Ripple-linked token above $1.10 as ETF inflows rise

XRP managed to hold the $1.10 area, which means something after last week’s sharp crash, but the recovery still looks tentative. Institutional money continues to flow into XRP-related products and futures activity has picked up sharply, but the price remains near multi-month lows while bitcoin and the broader market recover more aggressively.

News background

• XRP-linked investment products attracted an additional $6.75 million in inflows, raising cumulative ETF inflows to around $1.44 billion.

• XRP Ledger’s version 3.2.0 upgrade is scheduled for June 15th and is expected to reduce server memory requirements by around 40% while also changing the core software from “rippled” to “xrpld”.

• Futures activity rose to around $5 billion during the session, although open interest remained near cycle lows, suggesting traders are actively repositioning rather than building long-term conviction.

Summary of price action

• XRP rose about 1% during the 24-hour session, rising to $1.1141 after recovering from lows near $1.11.

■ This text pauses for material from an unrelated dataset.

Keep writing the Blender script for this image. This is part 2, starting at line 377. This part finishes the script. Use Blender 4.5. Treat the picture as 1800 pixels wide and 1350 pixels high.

• The strongest move came late in the session as heavy volume pushed the price through resistance around $1.1114 and briefly lifted XRP above $1.12.

• Earlier attempts to rally were rejected near $1.1352, leaving that level as the clearest near-term resistance zone.

Technical Analysis

• The key takeaway is that XRP remains weak relative to the broader market. While the token posted a small gain, it underperformed the main crypto benchmarks by almost two percentage points.

• The late session above $1.11 was constructive, but it happened within a much larger downtrend that remains intact.

• The futures markets are sending mixed signals. Rising volume points to renewed trader interest, while muted open interest suggests many participants are still reducing risk rather than aggressively adding exposure.

• XRP remains below its 50-day, 100-day and 200-day moving averages, meaning the broader technical structure continues to favor sellers despite signs of stabilization.

What traders need to see

• $1.10 remains the key support level. Holding over it keeps the last stabilization attempt intact.

• $1.12-$1.13 is the first resistance zone, followed by $1.1352 where the recent rally stalled.

• A move above $1.26 would begin to meaningfully repair the chart and shift focus back towards the $1.30-$1.40 region.

• If XRP loses $1.05-$1.10 support, traders will likely start discussing a move towards the psychologically important $1.00 level again.